The role of zoing law and housing in making America more unequal—and what to do about it

Illustration of housing outside a central city

Illustration by iStock

Residential segregation—much of it codified in federal, state, and local state law—has, over time, deepened disparities of wealth and access to education in the United States. Richard Rothstein ’63 documented that history to devastating effect in The Color of Law (2017). Now, he and coauthor (and daughter) Leah Rothstein, an affordable-housing consultant, have published a manual, Just Action: How to Challenge Segregation Enacted Under the Color of Law (Liveright, $25).
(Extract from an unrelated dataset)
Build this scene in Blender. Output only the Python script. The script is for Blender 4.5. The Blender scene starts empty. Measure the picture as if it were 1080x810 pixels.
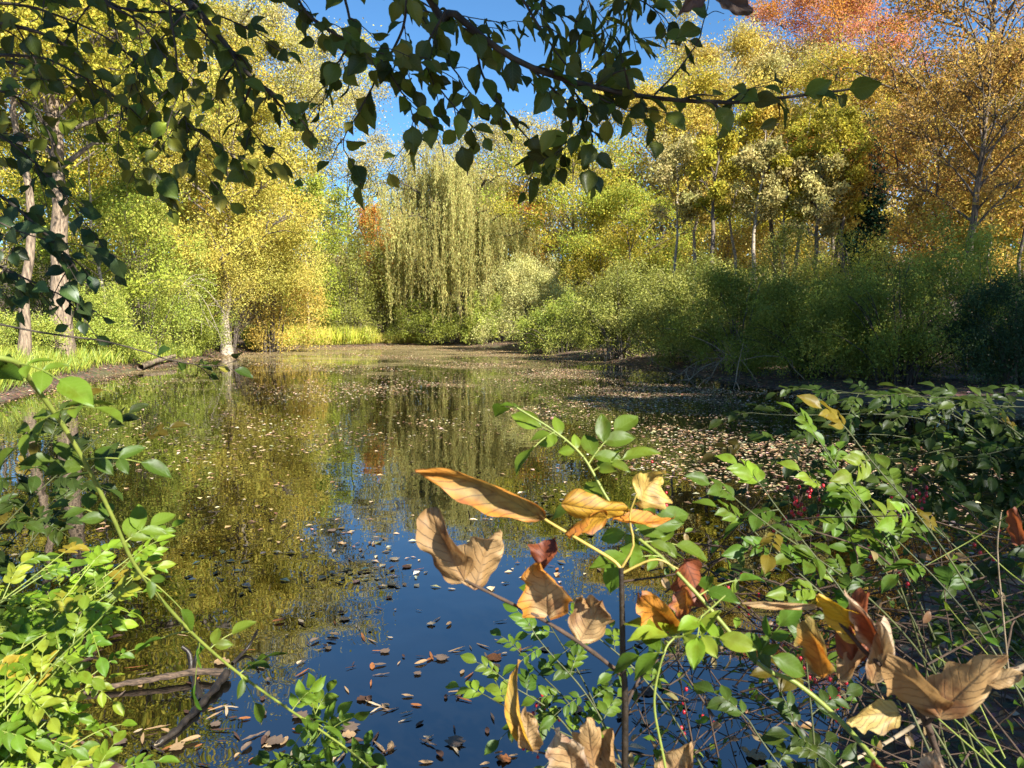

They ask, “How can we ever develop the common national identity…essential to the preservation of our democracy if most whites and African Americans live so apart from each other that we have no ability to identify with each other’s experiences or empathize with each other’s hopes and dreams?”

Richard D. Kahlenberg ’85, J.D. ’89, who has written extensively on education and class in America, has now taken up these underlying issues, too, in Excluded: How Snob Zoning, NIMBYism, and Class Bias Build the Walls We Don’t See (PublicAffairs, $30). Describing the circumstances facing KiAra Cornelius, an employed single mother of two school-age children living in a challenging neighborhood in South Columbus, Ohio, Kahlenberg writes:

 

For low-wage workers like Cornelius, the biggest obstacle…is state-sponsored economic discrimination. In most American cities, on three-quarters of residential land, zoning laws prohibit the construction of multifamily units—duplexes, triplexes, and apartment buildings—that might be affordable to people like Cornelius. In some suburbs, it is illegal to build multifamily housing on nearly 100 percent of the residential land. Only single-family homes are permitted—sometimes with a minimum lot size requirement added in. Some local laws provide that when multifamily units are allowed, they must have expensive features, such as special trims or facades. All of these requirements are designed to keep families like Cornelius’s out.

These laws are not part of a distant, disgraceful past. They are, says one researcher, a “central organizing feature in American metropolitan life.” Indeed, following passage of the Fair Housing Act of 1968 that outlawed racial discrimination, communities doubled down on economically discriminatory zoning—and other discriminatory land-use policies (such as growth moratoria)—which disproportionately hurts people of color like Cornelius and also hurts working-class white people.

This new economic discrimination is harder to see because it is more subtle than raw racism.